━━━ DATASET EXTRACT ━━━

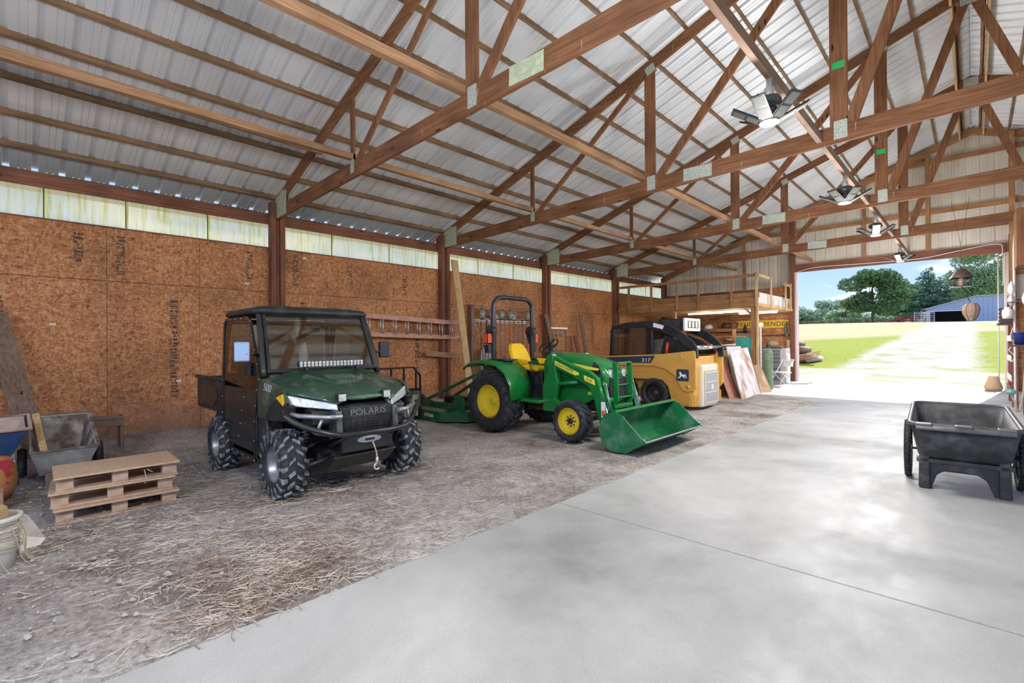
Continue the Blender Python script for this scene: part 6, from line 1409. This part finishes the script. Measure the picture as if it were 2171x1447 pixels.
# ================================================================== RIGHT EDGE: POSTS AND CLUTTER BESIDE THE DOOR
b = MB(); b.box(.68, .84, 13.4, 13.55, -.0, 1.16); tag(b.build('stub_post', 'red_wood_z', None, .005), 'short thick red post at the right edge of the view', 'post')
b = MB(); b.box(.74, .86, 13.56, 13.7, 0, 4.1); tag(b.build('timber_post', 'truss_wood_z', None, .005), 'tall brown timber post behind the short red post', 'post')
b = MB(); b.box(.6, 1.6, 13.2, 14.0, 2.86, 3.95); tag(b.build('plywood_box', 'truss_wood_z', None, .01), 'dark wooden box fixed high on the posts at the right edge', 'box')
t = thing('wall_ladder_rack', 'white and red slatted rack of boards between posts right of the door', 'rack', (.62, 15.0, 0))
for y in (-.05, 1.4): part('rack_post', 'red_wood_z', [(-.03, .05, y-.04, y+.04, 0, 2.5)], t)
for z, m_ in ((.55, 'white_paint'), (.98, 'white_paint'), (1.42, 'white_paint'), (.3, 'red_wood_y'), (1.85, 'red_wood_y')): part('rack_slat', m_, [(-.05, -.03, -.1, 1.45, z, z+.13)], t)
b = MB(); b.box(.36, .58, 14.2, 14.6, 1.76, 1.8); b.box(.4, .58, 14.25, 14.6, 1.8, 2.12)
for k in range(4): b.box(.385, .4, 14.25, 14.6, 1.83+k*.08, 1.87+k*.08)
tag(b.build('slatted_box', 'box_brown', None, .006), 'dark brown slatted wooden box mounted beside the door jamb', 'box')
b = MB(); b.box(.56, .66, 14.25, 14.55, 1.8, 1.83); b.box(.6, .66, 14.3, 14.4, 0, 1.8); tag(b.build('mounting_post', 'red_wood_z', None, .004), 'thin red upright that carries the slatted box', 'post')
b = MB(); b.lathe([(0, 0), (.07, 0), (.085, .08), (.08, .17), (.05, .2), (.05, .23), (0, .23)], (.5, 13.9, 1.88), n=20); tag(b.build('jar_lamp', 'white_paint'), 'white glass jar lamp hanging right of the slatted box', 'lamp')
b = MB(); b.tube([(.5, 13.9, 2.11), (.5, 13.9, 2.2), (.62, 13.9, 2.22), (.75, 13.65, 2.22)], .012, 6); tag(b.build('lamp_bracket', 'copper_brown'), 'curved bracket holding the white jar lamp', 'bracket')
b = MB(); b.lathe([(0, 0), (.07, 0), (.095, .22), (.1, .24), (.085, .24), (.065, .02), (0, .02)], (.63, 13.3, 1.36), n=24); tag(b.build('plant_pot', 'blue_plant_pot'), 'dark blue glazed pot on the shelf bracket at the right edge', 'pot')
b = MB(); b.box(.5, .78, 13.2, 13.42, 1.32, 1.355); b.prism([(.7, 1.32), (.78, 1.32), (.78, 1.1)], 13.3, 13.33); tag(b.build('shelf_bracket', 'copper_brown', None, .004), 'dark bracket shelf under the blue pot', 'shelf')
for k, (x, y, z, m_, lab) in enumerate([(.56, 14.0, 2.5, 'white_paint', 'white cloth bundle hung on the right hand post, upper one'), (.56, 14.0, 2.27, 'silver_grey', 'grey white bundle hung on the right hand post, lower one'), (.72, 13.3, 2.25, 'paper_white', 'pale gloves hung at the right edge above the blue pot')]):
    b = MB(); b.loft([[(x+.05*math.cos(a)*k2, y+.06*math.sin(a)*k2, z-.14+.07*j+.0) for a in [q*PI/4 for q in range(8)]] for j, k2 in enumerate((.4, 1, 1.1, .7, .2))]); tag(b.build('cloth_bundle', m_), lab, 'cloth')
b = MB(); b.lathe([(0, 0), (.05, .01), (.075, .05), (.05, .1), (0, .11)], (.5, 13.0, .42), n=8, smooth=False); tag(b.build('hose_reel', 'turquoise'), 'turquoise hose nozzle reel hanging low at the right edge', 'hose reel')
b = MB(); b.tube(smooth_path([(.5, 13.0, .42), (.56, 13.0, .25), (.6, 13.1, .1), (.66, 13.2, .35), (.7, 13.3, .9), (.72, 13.38, 1.1)], 5), .014, 6); tag(b.build('garden_hose', 'rope'), 'tan hose looping down beside the red post', 'hose')
b = MB(); b.tube(smooth_path([(.58, 14.1, 1.7), (.54, 14.1, 1.5), (.6, 14.1, 1.38), (.52, 14.1, 1.25), (.6, 14.1, 1.12), (.56, 14.1, 1.0)], 5), .008, 6); tag(b.build('wire_coil', 'cable_white'), 'loops of pale wire hung under the slatted box', 'wire')
b = MB(); b.lathe([(0, 0), (.17, 0), (.2, .1), (.12, .32), (.1, .42), (.08, .42), (0, .4)], (.4, 19.35, 0), n=24); tag(b.build('clay_urn', 'terracotta'), 'tan clay urn on the floor at the right door jamb', 'urn')
b = MB(); b.tube([(.6, 14.0, .0), (.6, 14.0, .3), (.6, 14.0, 3.3), (.62, 14.1, 3.6), (.72, 14.1, 3.95)], .018, 8); tag(b.build('conduit_pipe', 'cable_white'), 'white electrical conduit running up the right hand posts', 'conduit')
b = MB(); b.tube(smooth_path([(DX0-.1, YW-.12, 3.9), (DX0+.6, YW-.12, 4.05), (-2.6, YW-.12, 4.02), (-1.2, YW-.12, 4.0), (-.3, YW-.12, 4.12), (.5, YW-.12, 4.2), (.62, YW-.14, 3.95), (.62, YW-.14, 3.0)], 5), .012, 6); tag(b.build('power_cable', 'cable_white'), 'white cable sagging along the big door header', 'cable')
b = MB(); b.lathe([(0, 0), (.05, .01), (.06, .08), (.04, .14), (.03, .2), (0, .2)], (-1.6, 19.6, 4.02), n=14); tag(b.build('bulb_lamp', 'white_paint'), 'white bulb fixture above the middle of the door header', 'lamp')
b = MB(); b.tube([(.5, 19.5, 3.75), (.5, 19.5, 3.8), (.53, 19.5, 3.84)], .06, 10); tag(b.build('junction_box', 'silver_grey'), 'grey round electrical box at the top right of the door', 'electrical box')
b = MB(); b.tube([(.52, 19.5, 0), (.52, 19.5, 3.75)], .015, 8); tag(b.build('conduit_pipe', 'cable_white'), 'thin pale conduit rising beside the right door jamb', 'conduit')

━━━

* SHORT EXERCISE *
Except for the pictures, copy the material above exactly.

* EXPECTED ANSWER *
Continue the Blender Python script for this scene: part 6, from line 1409. This part finishes the script. Measure the picture as if it were 2171x1447 pixels.
# ================================================================== RIGHT EDGE: POSTS AND CLUTTER BESIDE THE DOOR
b = MB(); b.box(.68, .84, 13.4, 13.55, -.0, 1.16); tag(b.build('stub_post', 'red_wood_z', None, .005), 'short thick red post at the right edge of the view', 'post')
b = MB(); b.box(.74, .86, 13.56, 13.7, 0, 4.1); tag(b.build('timber_post', 'truss_wood_z', None, .005), 'tall brown timber post behind the short red post', 'post')
b = MB(); b.box(.6, 1.6, 13.2, 14.0, 2.86, 3.95); tag(b.build('plywood_box', 'truss_wood_z', None, .01), 'dark wooden box fixed high on the posts at the right edge', 'box')
t = thing('wall_ladder_rack', 'white and red slatted rack of boards between posts right of the door', 'rack', (.62, 15.0, 0))
for y in (-.05, 1.4): part('rack_post', 'red_wood_z', [(-.03, .05, y-.04, y+.04, 0, 2.5)], t)
for z, m_ in ((.55, 'white_paint'), (.98, 'white_paint'), (1.42, 'white_paint'), (.3, 'red_wood_y'), (1.85, 'red_wood_y')): part('rack_slat', m_, [(-.05, -.03, -.1, 1.45, z, z+.13)], t)
b = MB(); b.box(.36, .58, 14.2, 14.6, 1.76, 1.8); b.box(.4, .58, 14.25, 14.6, 1.8, 2.12)
for k in range(4): b.box(.385, .4, 14.25, 14.6, 1.83+k*.08, 1.87+k*.08)
tag(b.build('slatted_box', 'box_brown', None, .006), 'dark brown slatted wooden box mounted beside the door jamb', 'box')
b = MB(); b.box(.56, .66, 14.25, 14.55, 1.8, 1.83); b.box(.6, .66, 14.3, 14.4, 0, 1.8); tag(b.build('mounting_post', 'red_wood_z', None, .004), 'thin red upright that carries the slatted box', 'post')
b = MB(); b.lathe([(0, 0), (.07, 0), (.085, .08), (.08, .17), (.05, .2), (.05, .23), (0, .23)], (.5, 13.9, 1.88), n=20); tag(b.build('jar_lamp', 'white_paint'), 'white glass jar lamp hanging right of the slatted box', 'lamp')
b = MB(); b.tube([(.5, 13.9, 2.11), (.5, 13.9, 2.2), (.62, 13.9, 2.22), (.75, 13.65, 2.22)], .012, 6); tag(b.build('lamp_bracket', 'copper_brown'), 'curved bracket holding the white jar lamp', 'bracket')
b = MB(); b.lathe([(0, 0), (.07, 0), (.095, .22), (.1, .24), (.085, .24), (.065, .02), (0, .02)], (.63, 13.3, 1.36), n=24); tag(b.build('plant_pot', 'blue_plant_pot'), 'dark blue glazed pot on the shelf bracket at the right edge', 'pot')
b = MB(); b.box(.5, .78, 13.2, 13.42, 1.32, 1.355); b.prism([(.7, 1.32), (.78, 1.32), (.78, 1.1)], 13.3, 13.33); tag(b.build('shelf_bracket', 'copper_brown', None, .004), 'dark bracket shelf under the blue pot', 'shelf')
for k, (x, y, z, m_, lab) in enumerate([(.56, 14.0, 2.5, 'white_paint', 'white cloth bundle hung on the right hand post, upper one'), (.56, 14.0, 2.27, 'silver_grey', 'grey white bundle hung on the right hand post, lower one'), (.72, 13.3, 2.25, 'paper_white', 'pale gloves hung at the right edge above the blue pot')]):
    b = MB(); b.loft([[(x+.05*math.cos(a)*k2, y+.06*math.sin(a)*k2, z-.14+.07*j+.0) for a in [q*PI/4 for q in range(8)]] for j, k2 in enumerate((.4, 1, 1.1, .7, .2))]); tag(b.build('cloth_bundle', m_), lab, 'cloth')
b = MB(); b.lathe([(0, 0), (.05, .01), (.075, .05), (.05, .1), (0, .11)], (.5, 13.0, .42), n=8, smooth=False); tag(b.build('hose_reel', 'turquoise'), 'turquoise hose nozzle reel hanging low at the right edge', 'hose reel')
b = MB(); b.tube(smooth_path([(.5, 13.0, .42), (.56, 13.0, .25), (.6, 13.1, .1), (.66, 13.2, .35), (.7, 13.3, .9), (.72, 13.38, 1.1)], 5), .014, 6); tag(b.build('garden_hose', 'rope'), 'tan hose looping down beside the red post', 'hose')
b = MB(); b.tube(smooth_path([(.58, 14.1, 1.7), (.54, 14.1, 1.5), (.6, 14.1, 1.38), (.52, 14.1, 1.25), (.6, 14.1, 1.12), (.56, 14.1, 1.0)], 5), .008, 6); tag(b.build('wire_coil', 'cable_white'), 'loops of pale wire hung under the slatted box', 'wire')
b = MB(); b.lathe([(0, 0), (.17, 0), (.2, .1), (.12, .32), (.1, .42), (.08, .42), (0, .4)], (.4, 19.35, 0), n=24); tag(b.build('clay_urn', 'terracotta'), 'tan clay urn on the floor at the right door jamb', 'urn')
b = MB(); b.tube([(.6, 14.0, .0), (.6, 14.0, .3), (.6, 14.0, 3.3), (.62, 14.1, 3.6), (.72, 14.1, 3.95)], .018, 8); tag(b.build('conduit_pipe', 'cable_white'), 'white electrical conduit running up the right hand posts', 'conduit')
b = MB(); b.tube(smooth_path([(DX0-.1, YW-.12, 3.9), (DX0+.6, YW-.12, 4.05), (-2.6, YW-.12, 4.02), (-1.2, YW-.12, 4.0), (-.3, YW-.12, 4.12), (.5, YW-.12, 4.2), (.62, YW-.14, 3.95), (.62, YW-.14, 3.0)], 5), .012, 6); tag(b.build('power_cable', 'cable_white'), 'white cable sagging along the big door header', 'cable')
b = MB(); b.lathe([(0, 0), (.05, .01), (.06, .08), (.04, .14), (.03, .2), (0, .2)], (-1.6, 19.6, 4.02), n=14); tag(b.build('bulb_lamp', 'white_paint'), 'white bulb fixture above the middle of the door header', 'lamp')
b = MB(); b.tube([(.5, 19.5, 3.75), (.5, 19.5, 3.8), (.53, 19.5, 3.84)], .06, 10); tag(b.build('junction_box', 'silver_grey'), 'grey round electrical box at the top right of the door', 'electrical box')
b = MB(); b.tube([(.52, 19.5, 0), (.52, 19.5, 3.75)], .015, 8); tag(b.build('conduit_pipe', 'cable_white'), 'thin pale conduit rising beside the right door jamb', 'conduit')